Five years ago, Starbucks released their popular “straw-less lid” to reduce plastic waste and improve the safety of aquatic life, mainly sea turtles. Though this new lid reduced the number of plastic straws in circulation, it used greater amounts of plastic than the previous straw-based design. Starbucks representatives rebutted outcries around this by claiming that the new polypropylene material is a more commonly accepted form of recyclable plastic, though critics identified that only 9% of plastic is recycled globally. Starbucks capitalized on a PR opportunity to “save the turtles” but traded one form of the plastic for another.  

H&M is among many clothing and fashion brands that take part in greenwashing as well.  It has been shown that only 20% of textiles are reused or recycled. The remaining 80% are incinerated or given a lifetime sentence in a landfill. H&M has recently released its “Conscious” line that contains a selection of sustainable clothing, though this is mere marketing terminology as there is no “sustainable” standard to be followed. H&M has not provided sufficient data to back its sustainability statement and has been publicly criticized by the Norwegian Customer Authority. 

These two examples exemplify the marketing manipulation corporations undertake to meet consumer demands of eco-consciousness. However, there is yet another story to be told on the monetary front. Billion-dollar banks such as JP Morgan Chase, Bank of America and Goldman Sachs, are some of the many banks that have issued green investment protocols in support of opportunities that combat the climate crisis. Despite these protocols, these same banks are major funders of the industries that most negatively impact climate change such as fossil fuels and deforestation. These banks and corporations attempt to paint themselves as leaders of the go-green transition in the eyes of the public, though, in the depths of their operations, they act otherwise. 

Corporations want to look good in the media and are willing to do so by any means necessary. They will prioritize a good PR opportunity over making an impact. We often fail to read between the lines and hold these companies to the standard they publicly set for themselves.  

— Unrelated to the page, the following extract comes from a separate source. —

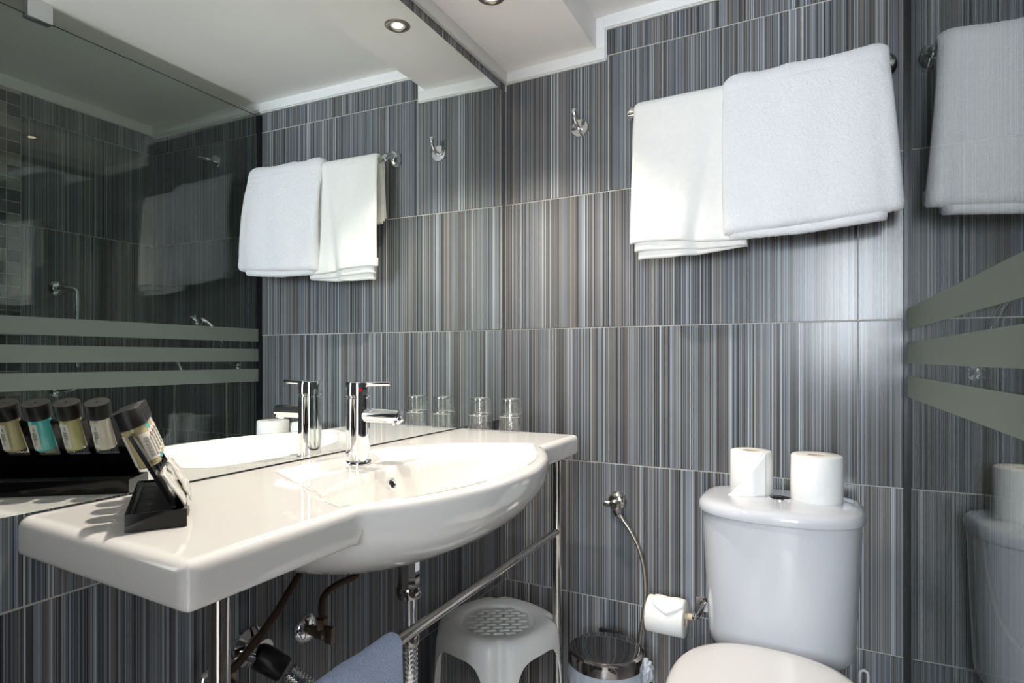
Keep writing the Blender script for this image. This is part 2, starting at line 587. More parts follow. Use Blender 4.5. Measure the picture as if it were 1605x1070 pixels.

Here are three ways that we, as PR practitioners, can hold these companies accountable, develop quality campaigns, and be agents for change: 

  1. Only act from an informed place. To avoid having to backtrack, only create a plan of action once you have a comprehensive set of information. For example, if Starbucks genuinely wanted to reduce plastic use, they could have used seaweed or paper straws – a much more sustainable option. Talk to experts in the field and develop a plan that would produce real change, while also making for a relevant story. There is a way to marry both parties, with substance always being the most important part of your campaign.  
  2. Be a leader - or even better, a trendsetter. People will want to follow companies who are in tune with current events. Create initiatives that draw consumers in just by engaging with the issues that matter. Focus on the long-term goals, rather than the short-term gains. 
  3. Create transparent, authentic campaigns. It is important to build a level of trust between you and your consumers. Start with a transparent, authentic approach. Pure intentions that are clearly communicated to your audience will solidify your relationship with your customer base and stakeholders and ultimately help support your brand reputation. 

Billion-dollar corporations have consistently used loopholes to push campaigns that look good in the media, while still maintaining practices that are inconsistent with their supposed values. This then translates into the public assuming they are climate positive, but it is often just a façade to generate good press and business. As PR professionals we must hold our clients to a moral standard and ensure that through the campaigns we help create, the result is purposeful and well-educated. By following these three tactics and learning from other mistakes, we can work alongside these larger corporations to make a real impact on our climate.